The €150 million cost of the upgrade will be partly covered by a €75 million grant from the US-backed Millennium Challenge Corporation, through a vehicle owned by the Jordanian government. The project company also contributed a total of €15 million of fresh equity towards the cost of the work.

The remainder of the funding for the expansion was covered by a JOD100 million ($141 million) 20-year loan from a nine-bank local consortium, led by Arab Bank. The other banks involved were Jordan Kuwait Bank, Capital Bank, Société Générale de Banque – Jordanie, Investbank, Social Security Investment Fund, Bank of Jordan, Arab Jordan Investment Bank and Bank al Etihad.

Frédéric Claux, the head of BOT projects at Degrémont, told GWI the attractive pricing currently available in the commercial debt market in Jordan meant SPC took the opportunity both to cover the remainder of the expansion EPC costs and refinance the debt taken on by the company for the first construction phase at As Samra. Loan repayments are fixed at 8% over the three-year construction period, and will track the local prime rate – currently just over 8% – for the majority of the 22-year operating period.

He added the combination of aid funding allied with commercial debt meant that Jordan was able to significantly upgrade its wastewater treatment capacity without putting too heavy a burden on tariff levels – a thorny political issue in Jordan.

“It’s a typical BOT structure in most ways,” he said. “The only special thing is this grant coming from the MCC, which makes the final tariff much lower and therefore more attractive to the Ministry and the population of Jordan as a whole.

“We had to marry the commercial approach from us and the banks with the approach of the MCC and the MWI. Their worry was to make the tariff affordable. Sometimes it’s difficult to have the best technology in the world and at the same time a tariff that is affordable to the local population. So this was the main challenge we faced in our negotiations.”

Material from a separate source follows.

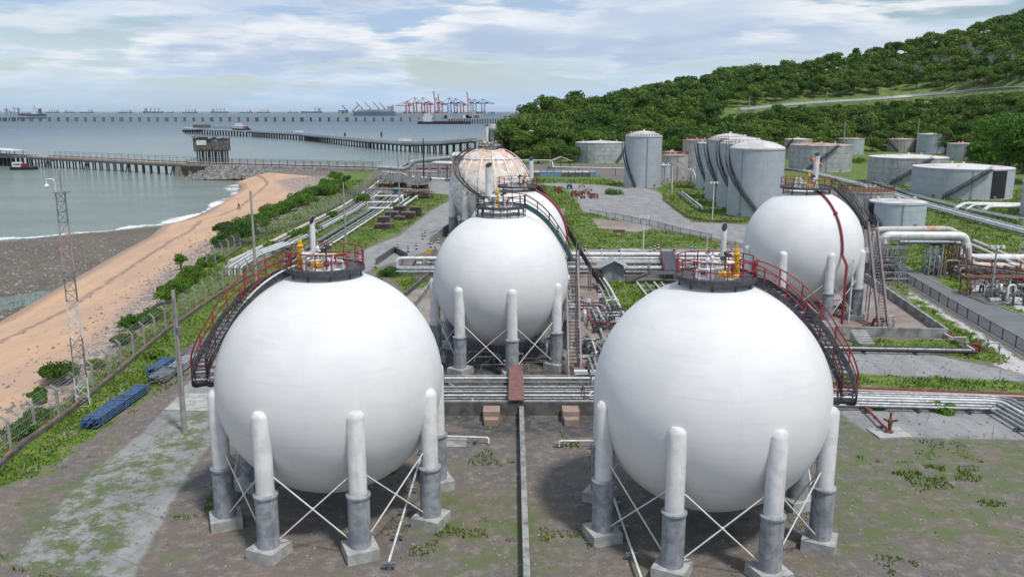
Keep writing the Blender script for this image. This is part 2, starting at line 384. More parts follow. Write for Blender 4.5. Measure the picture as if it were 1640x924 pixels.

The first stage of the As Samra plant came online in 2008. It returns treated sewage effluent to the MWI on a noncommercial basis via the King Talal Dam and reservoir, where it is reused for irrigation. The expansion of the plant will also see the installation of a mechanical sludge dewatering facility, with a sludge disposal site expected to be identified by the Jordanian government by 2018. The facility will also cover some 80% of its energy needs through on-site biogas generation.